I didn't stop riding. I probably did close to 50 miles yesterday.
Thank you for your input everyone.
I'm getting over the embarrassment. The stupid thing was telling him to drive on. He was drunk and just literally saying ******** ****. I'm intelligent enough to know life > ego and responding to the verbal dribble coming out of his mouth was purely an ego/testosterone related act. He wasn't threatening me, he wasn't cussing at me. He was teasing me like a 5 year old. I could have responded by saying "that's cool brah, I hear the boys at the frat are waiting for their keg brah better not keep them waiting" and it would have been a better response.
The two times now i've directly confronted drivers i've received responses that could have caused severe results. Why get myself into that? I have people who depend on me and people who love me.
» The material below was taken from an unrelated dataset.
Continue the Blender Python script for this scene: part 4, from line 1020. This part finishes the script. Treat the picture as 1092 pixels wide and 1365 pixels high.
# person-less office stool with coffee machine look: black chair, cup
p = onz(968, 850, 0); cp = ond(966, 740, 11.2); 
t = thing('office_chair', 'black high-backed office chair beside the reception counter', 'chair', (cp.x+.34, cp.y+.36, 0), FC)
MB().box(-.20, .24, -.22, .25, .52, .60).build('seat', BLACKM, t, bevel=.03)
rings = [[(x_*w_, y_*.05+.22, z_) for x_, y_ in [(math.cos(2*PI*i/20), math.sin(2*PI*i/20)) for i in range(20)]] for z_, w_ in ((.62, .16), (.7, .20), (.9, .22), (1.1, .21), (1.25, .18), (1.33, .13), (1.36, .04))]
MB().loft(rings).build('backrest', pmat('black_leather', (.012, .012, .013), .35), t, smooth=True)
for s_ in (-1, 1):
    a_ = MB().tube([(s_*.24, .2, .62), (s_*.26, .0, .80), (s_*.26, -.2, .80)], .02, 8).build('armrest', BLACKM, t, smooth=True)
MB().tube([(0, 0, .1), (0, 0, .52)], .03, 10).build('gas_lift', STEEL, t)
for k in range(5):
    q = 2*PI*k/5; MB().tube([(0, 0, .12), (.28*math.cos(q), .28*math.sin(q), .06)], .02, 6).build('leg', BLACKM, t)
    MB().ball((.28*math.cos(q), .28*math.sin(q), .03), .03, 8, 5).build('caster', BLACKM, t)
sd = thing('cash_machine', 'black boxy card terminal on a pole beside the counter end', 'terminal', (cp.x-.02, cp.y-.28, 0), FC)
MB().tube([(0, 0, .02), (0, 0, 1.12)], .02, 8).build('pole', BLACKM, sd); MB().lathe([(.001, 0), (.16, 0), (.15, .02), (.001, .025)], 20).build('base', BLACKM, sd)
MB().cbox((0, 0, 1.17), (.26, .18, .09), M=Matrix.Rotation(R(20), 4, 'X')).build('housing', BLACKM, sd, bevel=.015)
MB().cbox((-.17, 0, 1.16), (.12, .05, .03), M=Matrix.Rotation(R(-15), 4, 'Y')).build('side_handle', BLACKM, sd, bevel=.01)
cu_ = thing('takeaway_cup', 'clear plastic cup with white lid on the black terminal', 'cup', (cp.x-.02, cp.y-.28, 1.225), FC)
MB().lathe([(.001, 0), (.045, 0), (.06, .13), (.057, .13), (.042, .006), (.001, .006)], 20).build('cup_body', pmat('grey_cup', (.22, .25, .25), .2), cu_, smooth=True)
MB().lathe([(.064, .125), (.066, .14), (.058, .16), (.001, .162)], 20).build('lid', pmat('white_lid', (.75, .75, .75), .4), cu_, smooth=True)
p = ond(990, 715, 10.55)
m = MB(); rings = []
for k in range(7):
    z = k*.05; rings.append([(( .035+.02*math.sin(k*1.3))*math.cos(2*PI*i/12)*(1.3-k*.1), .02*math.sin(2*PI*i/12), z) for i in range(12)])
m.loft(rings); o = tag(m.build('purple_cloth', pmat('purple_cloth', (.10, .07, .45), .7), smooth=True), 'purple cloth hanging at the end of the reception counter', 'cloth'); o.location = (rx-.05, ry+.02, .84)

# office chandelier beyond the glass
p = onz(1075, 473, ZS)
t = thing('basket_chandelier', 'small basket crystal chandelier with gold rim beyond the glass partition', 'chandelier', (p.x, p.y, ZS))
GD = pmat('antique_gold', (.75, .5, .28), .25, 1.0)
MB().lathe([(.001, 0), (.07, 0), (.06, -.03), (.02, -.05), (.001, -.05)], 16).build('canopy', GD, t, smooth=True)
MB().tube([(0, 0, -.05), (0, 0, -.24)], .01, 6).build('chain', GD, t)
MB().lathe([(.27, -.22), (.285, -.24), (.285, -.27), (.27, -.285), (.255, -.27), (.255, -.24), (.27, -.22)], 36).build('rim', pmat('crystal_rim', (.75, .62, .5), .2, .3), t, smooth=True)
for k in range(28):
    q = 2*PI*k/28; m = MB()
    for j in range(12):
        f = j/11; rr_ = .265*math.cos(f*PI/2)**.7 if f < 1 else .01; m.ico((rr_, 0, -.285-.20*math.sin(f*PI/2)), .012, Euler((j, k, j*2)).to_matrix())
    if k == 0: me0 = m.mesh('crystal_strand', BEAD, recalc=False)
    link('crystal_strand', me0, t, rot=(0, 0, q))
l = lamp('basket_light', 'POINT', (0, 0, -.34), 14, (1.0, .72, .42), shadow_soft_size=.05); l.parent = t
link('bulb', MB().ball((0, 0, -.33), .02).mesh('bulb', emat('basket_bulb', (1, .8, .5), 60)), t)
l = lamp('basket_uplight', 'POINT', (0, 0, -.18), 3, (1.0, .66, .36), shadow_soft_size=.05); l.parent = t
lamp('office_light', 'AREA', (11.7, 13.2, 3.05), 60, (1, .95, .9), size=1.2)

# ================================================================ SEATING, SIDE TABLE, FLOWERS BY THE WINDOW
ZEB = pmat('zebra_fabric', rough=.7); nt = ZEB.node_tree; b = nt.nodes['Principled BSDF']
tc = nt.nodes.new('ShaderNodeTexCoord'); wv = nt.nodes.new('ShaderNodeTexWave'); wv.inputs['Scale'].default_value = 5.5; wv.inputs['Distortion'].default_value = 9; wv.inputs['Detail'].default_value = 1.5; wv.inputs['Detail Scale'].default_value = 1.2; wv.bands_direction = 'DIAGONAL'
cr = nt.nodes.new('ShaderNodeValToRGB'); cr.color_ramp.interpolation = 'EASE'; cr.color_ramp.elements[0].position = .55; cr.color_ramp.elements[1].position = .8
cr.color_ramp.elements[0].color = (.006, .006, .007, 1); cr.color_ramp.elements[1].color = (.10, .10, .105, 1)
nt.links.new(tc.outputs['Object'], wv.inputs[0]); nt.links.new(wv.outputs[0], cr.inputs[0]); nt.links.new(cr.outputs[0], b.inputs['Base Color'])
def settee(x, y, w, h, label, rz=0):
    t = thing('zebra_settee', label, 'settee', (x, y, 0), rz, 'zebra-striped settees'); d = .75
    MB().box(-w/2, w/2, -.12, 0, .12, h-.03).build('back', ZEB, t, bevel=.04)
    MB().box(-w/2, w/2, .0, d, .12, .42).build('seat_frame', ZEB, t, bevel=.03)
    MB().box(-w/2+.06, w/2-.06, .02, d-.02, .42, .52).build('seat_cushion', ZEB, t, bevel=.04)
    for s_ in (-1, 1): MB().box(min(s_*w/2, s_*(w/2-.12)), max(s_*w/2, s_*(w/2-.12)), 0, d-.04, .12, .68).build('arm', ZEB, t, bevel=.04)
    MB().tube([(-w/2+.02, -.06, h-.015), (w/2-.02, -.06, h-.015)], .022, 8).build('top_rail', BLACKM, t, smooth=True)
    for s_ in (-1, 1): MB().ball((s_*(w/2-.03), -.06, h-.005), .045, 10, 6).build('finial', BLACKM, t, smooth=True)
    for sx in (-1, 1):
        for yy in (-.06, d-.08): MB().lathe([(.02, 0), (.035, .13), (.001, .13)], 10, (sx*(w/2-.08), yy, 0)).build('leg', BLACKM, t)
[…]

Acting like an idiot does nothing but endanger my own life when I know short of swerving to hit me there is little that being a dick back will solve. It feels good to puff up your balls and man up on someone who endangers you, I know this i've done it before. I just don't think that the danger of their response is worth it. If you act out of emotion, okay cool, you lost it but it's not something to be proud of. It's not something to be ashamed of either it is simply a learning lesson.
I posted this as a way to let people know how stupid something can go without ever being confrontational. As a warning that you can end up getting into it from just a simple response. I feel like it needs to be said again, none of the actions warranted their responses, I had a chip on my shoulder to begin with and I would have loved for something to go down. Something did, I learned my lesson and then came to share it with you all.
After reading everyones replies and just riding more I feel better. Again thanks SSFG, ya'll rock.